Hurdles: More than just a final exam

Denny Patterson

It’s true that second semester can be tough but it’s probably a bit more intense for first-year BFA theatre students. At the end of the semester going into finals week, all BFA Theatre students are required to go through a process called freshmen hurdles. During hurdles, students will perform their final Acting II scene for the theatre and dance department’s faculty. Hurdles are discipline specific, so they take on varying forms.

“Hurdles are an opportunity for the faculty to evaluate students at the end of their first year to ensure their progress is in keeping with the standards set by the degree programs in which they are enrolled,” Interim Chair Sean Morrissey said. “The hurdle process is one of great complexity and nuance. It is difficult to boil it down to a simple black or white formula. However, in its most basic form, the hurdle can be compared to a proficiency exam.”

Even though hurdles might seem like a simple final exam, they serve two purposes. One helps determine a student’s final grade in the class, while the other serves as the hurdle evaluation in acting. Hurdles are an evaluation of a student’s comprehension of the material they have been studying and their ability to execute the techniques required of their discipline. Just like any other specific area of interest, students must have a significant mastery of the skills at the beginning level in order to move on to more advanced training.

Hurdles have been known as a stressful and emotionally draining process. They can be a very sensitive subject to some, which is why the process should be treated with the utmost consideration and compassion. Some students might not be that concerned with hurdles but that doesn’t mean they should be taken lightly. Hurdles can be a life changing experience to some which will help them grow and develop in the long run.

Freshman Kayla Robinson will be going through hurdles this year. She might be nervous, but she doesn’t believe hurdles should be something to stress about.

“I think it’s something you should really think about and give it your all, but not something you should stress yourself out over,” she said. “Of course I’m nervous, but who wouldn’t be? I think you should always be at least a little bit nervous, or you could come off as cocky. I know that I will give it my all, and I will do the best that I can do. Doing my best is all that matters to me.”

Sophomore Martha Coleman went through the process last year and advises this year’s performers to relax and breathe deeply.

“Before hurdles happened, I was on the verge of a nervous break-down. I have a tendency to freak out over things, and it felt like this big ultimatum. Before my scene, my stomach was in knots, but during the scene I just tried to focus on my work and my other. Working to play my objectives helped to keep my head away from the nerves, and I felt the tension in my gut go away gradually as I went farther into the scene.”

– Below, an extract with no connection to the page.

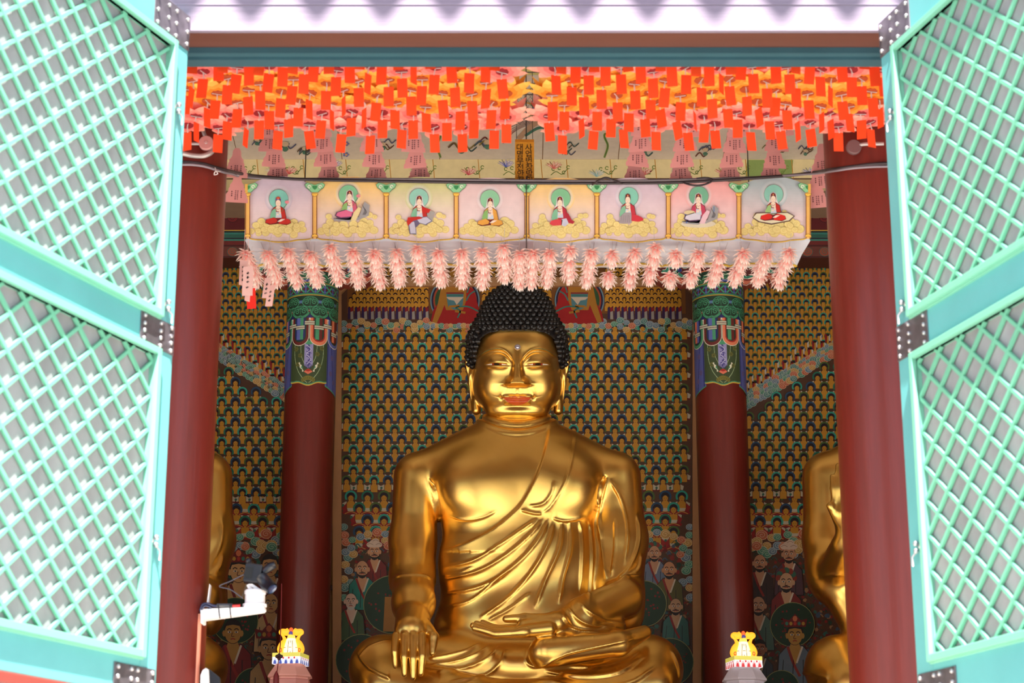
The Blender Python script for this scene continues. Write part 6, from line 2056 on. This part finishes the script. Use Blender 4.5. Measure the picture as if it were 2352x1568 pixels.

The results of hurdles are varied. A student may be right on track and pass the hurdle with ease, or a student might be struggling with one or more techniques that may result in a period of probation. This is an indication they are behind the curve in a certain area(s) and need to focus their energy on improving those skills. In these cases, a second evaluation would be required. If a student appears not to be successfully moving forward in a specific degree program, they may be re-directed or placed in a different degree program that better suits their skill sets. In all cases, these evaluations are designed to ensure students are in a degree program that will offer them the best opportunities for success.

“Many students find themselves in probationary periods,” Morrissey said. “In many cases this is because our students have had limited or no access to formal and/or high quality training prior to enrolling at Millikin. The techniques we are expecting our students to master are complex and incredibly challenging. All of our students have a great deal of raw talent. However, raw talent alone will not make a theatre practitioner successful. Students who are able to combine raw talent with a comprehensive understanding and mastery of technique and critical thinking will find more opportunities for success in a competitive market.”

Coleman, who started out as a BFA acting major, was put on probation and is now a BA theatre major. She says this was for the best.

“Hurdles were a way of showing me that acting wasn’t the only thing I wanted to do with my life,” she said. “It’ll still be there to come back to while I’m exploring other things. I want to learn more than just that. If Millikin didn’t have hurdles, I would’ve been stuck in a degree I didn’t want. My professors noticed something was holding me back, and I felt the same way. This helped me make the choice to change my degree, so the decision was right on the mark.”

“Some people handle hurdles better than others,” Robinson said. “I’ve seen quite a bit of people just stress and stress about hurdles. It’s the only thing that they think about when they go to sleep and wake up. It’s unhealthy. Yes, it’s something you should be thinking about, but you can’t let it rule your life. I do feel like there is some weight on my shoulders, but it’s nothing that I can’t handle. It’s definitely one more thing that I do think about but, like I said earlier, I’m just focusing on giving my all and just having fun with it.”